Wednesday May 1, 2002

Mini movie review for "Suddenly" 1954.

From the very first moment of the movie you can feel the camp. It spills off the screen almost as quickly as Sam Fuller's "The Naked Kiss" (the uncontestable peak of twisted melodramatic motion picture brilliance) but here's it was surely a complete mistake. Or could it have been spiced with subversion? I don't know the director or writer but their bios seem spotless. I’m sure Sen. McCarthy loved them. Sterling Hayden, is fucking ridiculous as sheriff "Tod" (were people named Tod then? Guess so.) So ridiculous that after the first two goofy minutes I asked myself, "you're gonna stay up all night watching b-movie crap instead of helping the needy children of your community?" and I didn't have time to answer. I popped a Salisbury steak TV dinner in and parked it. I love Sterling Hayden and something about his delivery is so wooden that at the very moment he's proclaiming his otherworldly patriotism he reminds me of poor Ellen when she is coerced to front for the assassins and lie that everything is ok and send the cops away. There's something about that guy. After all, he was hanging with Stanely Kubrick at the time (The Killing) and he would play General Jack D. Ripper in Kubrick's Dr. Strangelove.

From IMDB:

"To modern eyes the all-American good guys look ever-so-slightly psycho in their undying patriotism, love of guns (but hey!, not killing), and idol-worship of the Prez. Even the pacifist heroine has to relent and understand that guns solve problems, suddenly."

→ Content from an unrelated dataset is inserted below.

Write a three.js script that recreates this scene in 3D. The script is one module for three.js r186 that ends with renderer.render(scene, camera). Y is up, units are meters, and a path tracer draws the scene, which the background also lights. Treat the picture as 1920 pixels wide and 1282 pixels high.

Of course, monologing through the whole thing is Mr. Straight, Frank Sinatra. Even though he plays a psycho killer, he doesn't fit with the wierdos in this movie. I found this on the back side of a "The Man with the Golden Arm" DVD and I'd forgotten that I'd already seen that. That movie sucked. Its message is simplistic and boring and dated. I was amazed how boring it was and angry with my rental so I didn't have much left for "Suddenly" (which, for some reason, I thought was a recorded live performance of Mr. Frank.) But let me tell you now, "Suddenly" is worth finding at the vidstore and bringing home to your loved ones.

From IMDB:

"This is the film that Lee Harvey Oswald supposedly watched mere days before assassinating JFK, a fact that Frank Sinatra learned years after the tragedy prompting him to withdraw the film from circulation."